Es scheint, dass Senecas junger römischer Freund Serenus nicht verkehrt lag, wenn er beobachtet: „Viele Männer hätten wohl Weisheit erlangen können, wenn sie nicht gedacht hätten, dass sie diese bereits erlangt haben.“

Weisheit zu erlangen ist ein langwieriger, in Stufen höherschreitender Prozess. Salomo schrieb im biblischen Buch der Sprüche, dass der Respekt vor Gott das erste sei, was wir auf dem Weg zur Weisheit brauchen - dies sei der Beginn aller Erkenntnis. Sein Vater, König David von Israel, hatte es so ausgedrückt: „Die Furcht des HERRN ist der Weisheit Anfang.“ Die Art Furcht, die David und Salomo beschreiben, ist ein tiefer Respekt vor Gott und seinen Weisungen, seinem Gesetz. Gott ist der Inbegriff von Weisheit, da er allein die perfekte, alles umfassende Perspektive besitzt. Gottes Gesetz entspringt seiner absoluten Weisheit, seiner Erkenntnis, was das letztendlich Gute und Richtige ist. Seine Weisungen sind für uns auch ein Ausdruck seiner Liebe, da sie den Weg der Weisheit aufzeigen, der uns zu einem glücklichen Leben verhelfen soll.

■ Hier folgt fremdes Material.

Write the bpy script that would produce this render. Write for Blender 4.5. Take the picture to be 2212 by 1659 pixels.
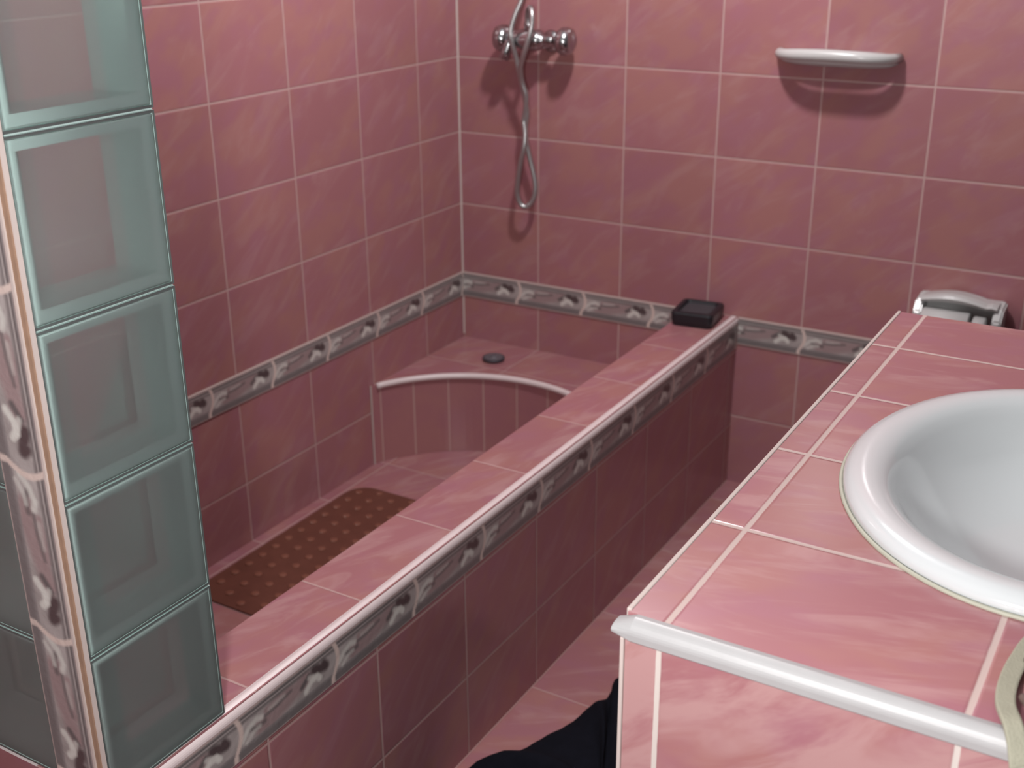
import bpy, bmesh, math, random
from mathutils import Vector, Matrix

# ---------------------------------------------------------------- units
# plan units: one tile is 0.20 wide; S turns them into metres; the floor is z = -FL in plan units
S = 1.25
FL = 0.37
def P(x, y, z): return Vector((x * S, y * S, (z + FL) * S))

C = bpy.context.scene.collection
for o in list(bpy.data.objects): bpy.data.objects.remove(o, do_unlink=True)
sc = bpy.context.scene

# ---------------------------------------------------------------- camera
cam_d = bpy.data.cameras.new('camera'); cam = bpy.data.objects.new('camera', cam_d); C.objects.link(cam)
a, b, c = math.radians(68.11736502), math.radians(30.83136011), math.radians(-0.43657744)
cam.matrix_world = Matrix.Translation(P(1.44832071, -2.2091095, 0.77933053)) @ (Matrix.Rotation(b, 4, 'Z') @ Matrix.Rotation(a, 4, 'X') @ Matrix.Rotation(c, 4, 'Z'))
cam_d.sensor_width = 36; cam_d.lens = 36 * 2565.96 / 2212
cam_d.clip_start = 0.02
cam_d.dof.use_dof = True; cam_d.dof.focus_distance = 1.35; cam_d.dof.aperture_fstop = 7.0
sc.camera = cam

# ---------------------------------------------------------------- world, lights, exposure
w = bpy.data.worlds.new('world'); sc.world = w; w.use_nodes = True
w.node_tree.nodes['Background'].inputs[0].default_value = (0.9, 0.95, 1, 1)
w.node_tree.nodes['Background'].inputs[1].default_value = 0.02
def lamp(name, loc, power, col, rad):
    d = bpy.data.lights.new(name, 'POINT'); d.energy = power; d.color = col; d.shadow_soft_size = rad
    o = bpy.data.objects.new(name, d); o.location = P(*loc); C.objects.link(o); return o
lamp('ceiling_lamp_light', (0.70, -0.62, 1.32), 61, (1.0, 0.965, 0.96), 0.05)
lamp('added_fill_light', (1.24, -2.14, 0.70), 57, (1.0, 0.98, 0.97), 0.05)  # bare light added beside the camera for the counter front, no fitting
sc.view_settings.view_transform = 'Standard'; sc.view_settings.look = 'None'
sc.view_settings.gamma = 1; sc.view_settings.use_curve_mapping = False
sc.view_settings.exposure = 0.0

# ---------------------------------------------------------------- node helpers
def srgb(r, g, b):
    f = lambda v: (v / 255 / 12.92) if v / 255 <= 0.04045 else ((v / 255 + 0.055) / 1.055) ** 2.4
    return (f(r), f(g), f(b), 1)
class NT:
    def __init__(s, name):
        s.m = bpy.data.materials.new(name); s.m.use_nodes = True; s.t = s.m.node_tree; s.t.nodes.clear()
        s.out = s.t.nodes.new('ShaderNodeOutputMaterial')
    def n(s, typ, **kw):
        nd = s.t.nodes.new(typ)
        for k, v in kw.items(): setattr(nd, k, v)
        return nd
    def l(s, a_, b_): s.t.links.new(a_, b_)
    def math(s, op, *ins, clamp=False):
        nd = s.n('ShaderNodeMath', operation=op); nd.use_clamp = clamp
        for i, v in enumerate(ins):
            if isinstance(v, (int, float)): nd.inputs[i].default_value = v
            else: s.l(v, nd.inputs[i])
        return nd.outputs[0]
    def mix(s, f, a_, b_):
        nd = s.n('ShaderNodeMix', data_type='RGBA')
        for i, v in ((0, f), (6, a_), (7, b_)):
            if isinstance(v, (int, float, tuple)): nd.inputs[i].default_value = v
            else: s.l(v, nd.inputs[i])
        return nd.outputs[2]
    def comb(s, x, y, z):
        nd = s.n('ShaderNodeCombineXYZ')
        for i, v in enumerate((x, y, z)):
            if isinstance(v, (int, float)): nd.inputs[i].default_value = v
            else: s.l(v, nd.inputs[i])
        return nd.outputs[0]
    def noise(s, vec, scale, detail=2, rough=0.5):
        nd = s.n('ShaderNodeTexNoise'); nd.inputs['Scale'].default_value = scale
        nd.inputs['Detail'].default_value = detail; nd.inputs['Roughness'].default_value = rough
        s.l(vec, nd.inputs['Vector']); return nd
    def sstep(s, v, lo, hi):
        nd = s.n('ShaderNodeMapRange', interpolation_type='SMOOTHSTEP')
        s.l(v, nd.inputs[0]); nd.inputs[1].default_value = lo; nd.inputs[2].default_value = hi
        return nd.outputs[0]

TILE_A = (0.330, 0.142, 0.155, 1); TILE_B = (0.420, 0.240, 0.238, 1); TILE_C = (0.350, 0.160, 0.152, 1); TILE_D = (0.330, 0.142, 0.175, 1)
GROUT = (0.45, 0.30, 0.285, 1)

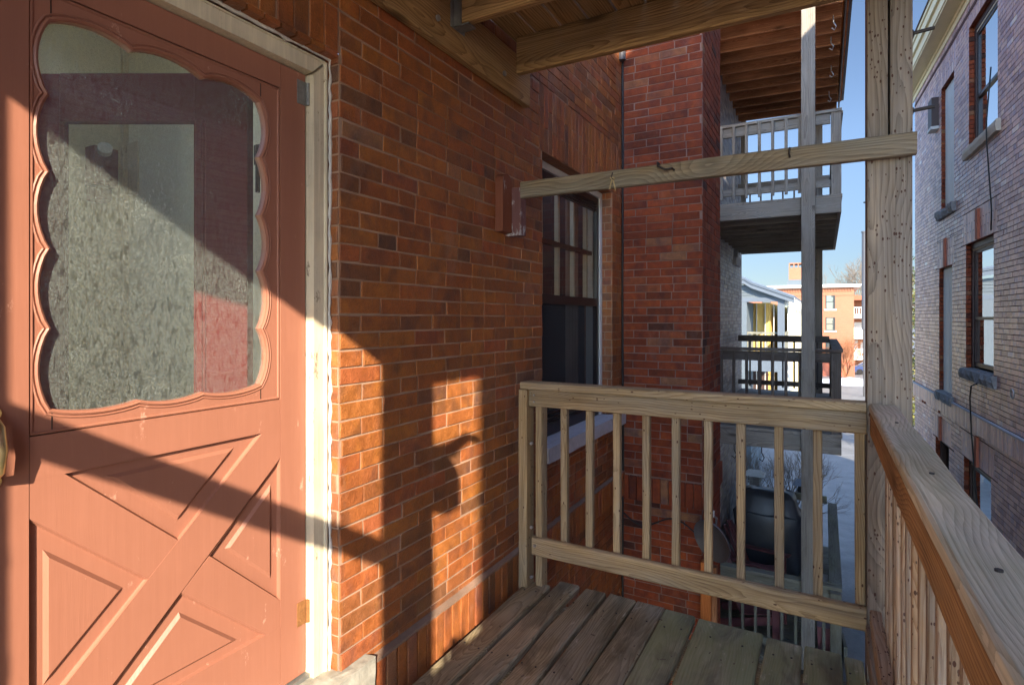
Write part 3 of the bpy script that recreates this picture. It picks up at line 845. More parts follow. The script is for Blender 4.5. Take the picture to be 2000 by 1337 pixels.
idr = thing('inner_door', 'dark red glazed inner door standing open behind the screen door glass', 'door', (-1.79,1.33,-1.25))
dv = Vector((-0.8755,-0.4833,0)); nv = Vector((-0.4833,0.8755,0)); hp = Vector((-1.79,1.325,0))
def dpt(a, z, n): return hp+dv*a+Vector((0,0,z))+nv*n
mb = MB()
ff = lambda a, z, n: dpt(a, z, n)
mb.prism([(0,-1.2),(0.19,-1.2),(0.19,0.857),(0,0.857)], ff, 0, -0.04, 0.002)
mb.prism([(0.66,-1.2),(0.84,-1.2),(0.84,0.857),(0.66,0.857)], ff, 0, -0.04, 0.002)
mb.prism([(0.19,0.69),(0.66,0.69),(0.66,0.857),(0.19,0.857)], ff, 0, -0.039, 0.0)
mb.prism([(0.19,-1.2),(0.66,-1.2),(0.66,-0.75),(0.19,-0.75)], ff, 0, -0.039, 0.0)
for a in (0.150, 0.162, 0.185): mb.tube([dpt(a,-0.74,-0.041), dpt(a,0.69,-0.041)], 0.004, 6)
mb.build('door_leaf', M['door_inner'], idr)
mb = MB(); mb.add([dpt(0.19,-0.75,-0.02),dpt(0.66,-0.75,-0.02),dpt(0.66,0.69,-0.02),dpt(0.19,0.69,-0.02)], [(0,1,2,3)]); mb.build('pane', M['glass'], idr, fixn=False)
mb = MB(); mb.box((-1.80,1.335,0.55), (-1.76,1.355,0.62)); mb.tube([(-1.785,1.34,0.45),(-1.785,1.34,0.62)], 0.008, 8); mb.build('hinge', M['iron'], idr)
wl = thing('wall_fixture', 'small red wall fixture with a pale cap in the hallway corner', 'fixture', (-3.04,1.43,0.75))
mb = MB(); mb.box((-3.045,1.36,0.62),(-2.96,1.46,0.80)); mb.prism([(1.365,0.55),(1.455,0.55),(1.455,0.62),(1.365,0.62)], f, -3.045, -2.985, 0.01)
mb.build('body', M['door_inner'], wl)
mb = MB(); mb.tube([(-2.958,1.40,0.78),(-2.93,1.39,0.79)], 0.03, 12); mb.build('cap', M['board_white'], wl)
mb = MB(); mb.box((-3.02,1.532,0.60),(-2.93,1.5385,0.86)); tag(mb.build('switch_plate', M['trim_cream']), 'cream switch plate on the hallway wall beside the red fixture', 'switch plate')

# -------- window in wall A
win = MB()
wx = WX-0.085
win.prism([(3.06,-0.775),(3.115,-0.775),(3.115,0.945),(3.06,1.0)], f, wx-0.12, wx, 0.004)
win.prism([(4.285,-0.775),(4.34,-0.775),(4.34,1.0),(4.285,0.945)], f, wx-0.12, wx, 0.004)
win.prism([(3.115,0.945),(4.285,0.945),(4.34,1.0),(3.06,1.0)], f, wx-0.12, wx, 0.004)
wf_ = win.build('window', M['trim_white'], bld)
mb = MB(); wx2 = wx-0.01
for y0_, y1_, z0_, z1_ in ((3.116,3.155,-0.77,0.944),(4.245,4.284,-0.77,0.944),(3.155,4.245,0.90,0.943),(3.155,4.245,-0.77,-0.70),(3.155,4.245,0.09,0.15)):
    mb.box((wx2-0.035,y0_,z0_),(wx2,y1_,z1_))
for k in range(3): mb.box((wx2-0.03,3.156,-0.698+k*0.035),(wx2-0.004+k*0.002,4.244,-0.690+k*0.035))
for k in range(3): mb.box((wx2-0.03,3.156,0.88-k*0.02),(wx2-0.002,4.244,0.888-k*0.02))
mb.build('storm_frame', M['dark_frame'], wf_)
mb = MB(); mb.add([(wx2-0.015,3.155,0.12),(wx2-0.015,4.245,0.12),(wx2-0.015,4.245,0.90),(wx2-0.015,3.155,0.90)], [(0,1,2,3)])
mb.build('pane', M['glass'], wf_, fixn=False)
def screen_mat():
    m, t, p = newmat('screen'); g = G(t); out = t.nodes['Material Output']
    tr = g.n('ShaderNodeBsdfTransparent'); d = g.n('ShaderNodeBsdfDiffuse'); d.inputs[0].default_value = (0.05,0.05,0.052,1)
    mx = g.n('ShaderNodeMixShader'); mx.inputs[0].default_value = 0.68
    g.l(tr.outputs[0], mx.inputs[1]); g.l(d.outputs[0], mx.inputs[2]); g.l(mx.outputs[0], out.inputs[0]); return m
M['screen'] = screen_mat()
mb = MB(); mb.add([(wx2-0.008,3.155,-0.70),(wx2-0.008,4.245,-0.70),(wx2-0.008,4.245,0.09),(wx2-0.008,3.155,0.09)], [(0,1,2,3)])
mb.build('insect_screen', M['screen'], wf_, fixn=False)
mb = MB(); wx3 = wx-0.085
for y in (3.40,3.68,3.96,4.22): mb.box((wx3-0.03,y-0.014,0.12),(wx3,y+0.014,0.90))
mb.box((wx3-0.028,3.12,0.50),(wx3+0.006,4.28,0.525))
for y in (3.30,3.72,4.12): mb.box((wx3-0.03,y-0.012,-0.69),(wx3-0.004,y+0.012,0.12)) if False else None
mb.build('muntin', M['muntin'], wf_)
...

Gottes Weisungen, ausgedrückt im Wort Gottes, der Bibel, vermitteln eine Perspektive, die uns über den eigenen Tellerrand hinausblicken lässt. Gottes Wort zeigt die Verbindung von Ursache und Wirkung und offenbart uns, wenn wir zulassen, dass unsere Augen dafür geöffnet werden, den Sinn unseres Lebens. Gott ist der Inbegriff von Weisheit, nur er kennt in vollem Umfang Anfang und Ende - und er hat uns für einen Zweck geschaffen, und dieser Zweck beinhaltet auch, uns Anteil an seiner Weisheit zu schenken.  

Heute rasen viele Menschen mit so großer Geschwindigkeit durchs Leben, dass kein Raum für die Entwicklung von Tiefgang bleibt. Gandhi hatte Recht, als er sagte: „Geschwindigkeit ist nicht das höchste Gut im Leben.“ Wenn wir innehalten, betrachten, abwägen, nachdenken und den inneren Raum in Richtung Gottes Weisung aufschließen, können wir echte Weisheit entwickeln.

Es ist eine Reise, die weniger Technologie und mehr Selbstbeobachtung verlangt. Wahre Weisheit verlangt das persönliche und unablässige Streben nach der richtigen, göttlichen Perspektive. Sich bewusst zu machen, wo Weisheit beginnt, ist der erste Schritt. Im ständig wechselnden Kontext unseres Lebens bietet uns eine auf Gott ausgerichtete Weisheit Antworten, Führung und Stabilität, die ein Leben erst mit Sinn erfüllt.